The man behind the popular mask from Watchmen may be dead, but he’s still making an impact in the world, 35 years later, in Tom King’s latest miniseries.

Rorschach 1
Written by Tom King
Pencils and Inks by Jorge Fornes
Colors by Dave Stewart

With his STRANGE ADVENTURES miniseries building a pretty compelling mystery about what happened to Adam Strange, Tom King isn’t letting up. Moving to another Earth in the multiverse entirely, King’s latest plants him firmly in the future of the world Alan Moore and Dave Gibbons established in Watchmen.

This isn’t the world of Watchmen that Geoff Johns explored in DOOMSDAY CLOCK, though. While I would call that series more of an homage than a sequel to the story, King’s new Rorschach book is establishing a direct lineage, creating an enigma involving the masked vigilante who was atomized by Doctor Manhattan at the end of Moore’s series.

The first issue of the miniseries begins with an assassination attempt of the challenger to President Robert Redford, by a man dressed as Rorschach. King’s opener examines the identity of the man in the costume. Was he a famed comic book artist from the 1960s, as the police originally theorize? The artist was a recluse, with very few photographs taken of him over the decades, and he seemed to be a political leftist, complaining about Redford’s conservative opponent.

Or is he someone else entirely?

The final pages of the issue seem to suggest the failed assassin had the same fingerprints of one Walter Kovacs, the man who was originally under the Rorschach mask.

Considering the original Rorschach’s clearly-right wing ideology, that would be pretty surprising.
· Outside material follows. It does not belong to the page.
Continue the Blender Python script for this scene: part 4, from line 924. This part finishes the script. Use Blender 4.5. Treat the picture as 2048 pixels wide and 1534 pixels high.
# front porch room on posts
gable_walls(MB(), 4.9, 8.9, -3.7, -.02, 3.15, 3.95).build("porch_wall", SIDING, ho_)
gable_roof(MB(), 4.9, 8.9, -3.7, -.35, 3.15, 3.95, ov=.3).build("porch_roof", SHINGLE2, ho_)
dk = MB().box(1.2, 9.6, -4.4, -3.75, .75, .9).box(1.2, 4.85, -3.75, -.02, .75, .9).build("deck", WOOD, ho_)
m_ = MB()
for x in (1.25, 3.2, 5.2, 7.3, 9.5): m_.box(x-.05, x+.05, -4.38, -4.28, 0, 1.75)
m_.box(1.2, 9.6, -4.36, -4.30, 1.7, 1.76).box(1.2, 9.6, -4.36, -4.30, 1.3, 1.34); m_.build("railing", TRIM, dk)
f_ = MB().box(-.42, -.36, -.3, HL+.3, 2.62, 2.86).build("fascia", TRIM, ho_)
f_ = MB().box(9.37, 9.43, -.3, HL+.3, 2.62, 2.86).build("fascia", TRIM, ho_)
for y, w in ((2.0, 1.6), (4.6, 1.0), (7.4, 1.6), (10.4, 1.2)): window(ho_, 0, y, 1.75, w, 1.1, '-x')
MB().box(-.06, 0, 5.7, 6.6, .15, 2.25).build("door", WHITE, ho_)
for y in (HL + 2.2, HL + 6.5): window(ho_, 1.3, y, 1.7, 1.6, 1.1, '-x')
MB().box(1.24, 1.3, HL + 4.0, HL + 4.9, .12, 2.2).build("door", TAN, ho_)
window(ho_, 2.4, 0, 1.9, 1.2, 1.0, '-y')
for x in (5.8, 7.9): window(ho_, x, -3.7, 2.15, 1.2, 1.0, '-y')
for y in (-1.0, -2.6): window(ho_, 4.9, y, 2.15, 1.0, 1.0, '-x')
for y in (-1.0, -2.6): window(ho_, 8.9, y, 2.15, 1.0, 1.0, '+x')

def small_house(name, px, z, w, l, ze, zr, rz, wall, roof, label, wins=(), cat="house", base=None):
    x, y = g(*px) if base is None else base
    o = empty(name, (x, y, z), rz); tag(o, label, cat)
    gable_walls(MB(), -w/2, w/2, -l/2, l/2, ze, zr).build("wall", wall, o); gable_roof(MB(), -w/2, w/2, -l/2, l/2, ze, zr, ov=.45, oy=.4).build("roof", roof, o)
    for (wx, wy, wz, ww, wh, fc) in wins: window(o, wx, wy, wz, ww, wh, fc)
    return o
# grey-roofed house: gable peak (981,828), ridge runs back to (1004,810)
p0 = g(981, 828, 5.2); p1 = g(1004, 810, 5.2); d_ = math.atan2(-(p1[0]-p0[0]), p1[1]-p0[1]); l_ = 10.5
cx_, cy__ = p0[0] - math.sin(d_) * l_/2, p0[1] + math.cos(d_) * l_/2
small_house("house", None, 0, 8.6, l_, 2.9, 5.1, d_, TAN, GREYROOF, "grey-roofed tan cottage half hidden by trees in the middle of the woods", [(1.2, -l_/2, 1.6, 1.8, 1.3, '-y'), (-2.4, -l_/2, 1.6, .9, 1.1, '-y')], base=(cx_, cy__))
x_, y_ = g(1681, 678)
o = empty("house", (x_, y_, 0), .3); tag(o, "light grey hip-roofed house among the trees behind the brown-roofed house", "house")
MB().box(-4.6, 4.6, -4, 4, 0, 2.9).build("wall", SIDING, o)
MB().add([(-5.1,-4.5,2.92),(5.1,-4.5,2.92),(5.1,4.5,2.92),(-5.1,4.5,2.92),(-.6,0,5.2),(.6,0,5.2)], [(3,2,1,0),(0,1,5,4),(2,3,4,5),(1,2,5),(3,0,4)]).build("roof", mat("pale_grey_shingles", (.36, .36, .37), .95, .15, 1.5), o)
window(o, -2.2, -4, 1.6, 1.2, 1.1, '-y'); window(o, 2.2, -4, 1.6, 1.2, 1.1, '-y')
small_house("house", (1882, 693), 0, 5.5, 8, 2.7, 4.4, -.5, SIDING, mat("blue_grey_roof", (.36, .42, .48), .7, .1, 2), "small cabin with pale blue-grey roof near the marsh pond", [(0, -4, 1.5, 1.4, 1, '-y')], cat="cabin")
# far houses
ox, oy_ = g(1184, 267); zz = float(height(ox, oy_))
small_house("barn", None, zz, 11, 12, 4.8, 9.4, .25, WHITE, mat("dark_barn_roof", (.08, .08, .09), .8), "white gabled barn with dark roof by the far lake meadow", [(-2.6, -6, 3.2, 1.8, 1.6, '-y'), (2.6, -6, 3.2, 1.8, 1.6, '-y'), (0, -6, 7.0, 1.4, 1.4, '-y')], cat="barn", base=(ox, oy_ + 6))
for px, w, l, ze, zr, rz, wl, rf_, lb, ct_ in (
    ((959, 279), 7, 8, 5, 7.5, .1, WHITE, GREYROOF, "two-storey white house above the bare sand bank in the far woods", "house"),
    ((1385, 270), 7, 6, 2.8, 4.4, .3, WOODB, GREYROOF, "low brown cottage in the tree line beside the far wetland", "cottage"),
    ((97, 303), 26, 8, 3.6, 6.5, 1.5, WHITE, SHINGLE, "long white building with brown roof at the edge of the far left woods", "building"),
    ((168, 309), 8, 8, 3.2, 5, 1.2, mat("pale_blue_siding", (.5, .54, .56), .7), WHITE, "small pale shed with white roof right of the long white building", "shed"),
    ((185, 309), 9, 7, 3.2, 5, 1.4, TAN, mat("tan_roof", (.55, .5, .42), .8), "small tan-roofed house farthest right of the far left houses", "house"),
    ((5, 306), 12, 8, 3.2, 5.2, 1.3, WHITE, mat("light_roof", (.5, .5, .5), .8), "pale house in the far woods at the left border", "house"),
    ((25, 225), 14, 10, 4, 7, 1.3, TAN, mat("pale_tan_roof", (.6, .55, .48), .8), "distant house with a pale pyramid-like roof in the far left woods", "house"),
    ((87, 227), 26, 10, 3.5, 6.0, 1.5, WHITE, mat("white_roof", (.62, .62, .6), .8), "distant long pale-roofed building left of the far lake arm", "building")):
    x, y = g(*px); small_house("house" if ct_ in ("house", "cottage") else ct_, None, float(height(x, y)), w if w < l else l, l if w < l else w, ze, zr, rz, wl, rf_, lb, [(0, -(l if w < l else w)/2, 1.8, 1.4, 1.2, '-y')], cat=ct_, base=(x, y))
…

I imagine King has some twists and turns coming. This is just the first issue, after all.

While the mystery may have me intrigued, I’m much more interested in what King has to say about Rorschach. The character may have been put up on a pedestal since his creation by Alan Moore in the 1980s – a cool costume plus a focus on him in Zack Snyder’s 2009 movie helped a great deal – but Walter Kovacs wasn’t exactly someone who should be idolized. He was a crank-case conspiracy theorist and a right-wing nutjob who attacked people as a way of dealing with his own childhood trauma. The character should probably be pitied. But instead, a cult of personality has grown around him over the years.

Geoff Johns tried to rehabilitate the character of Rorschach in DOOMSDAY CLOCK, putting a traumatized Black man under the mask in the miniseries, but it did nothing to wipe away the terrible things the original did under the guise of being a heroic mystery man.

Is King’s Rorschach another attempt at character rehabilitation? Will it be an examination of what Rorschach stood for and what his symbol means 35 years later?

When playing in his own sandbox, within the confines of a limited series, King is a capable writer whose every issue builds to a finer point later on. The opening chapter of Rorschach introduces us to a future point of a familiar world, which used to be filled with fantastic characters. Is it still?

After the amazing HBO series from last year, there’s a high bar for stories that are adjacent to the one Alan Moore told back in 1986. I hope King can reach it, and issue one is a good first step.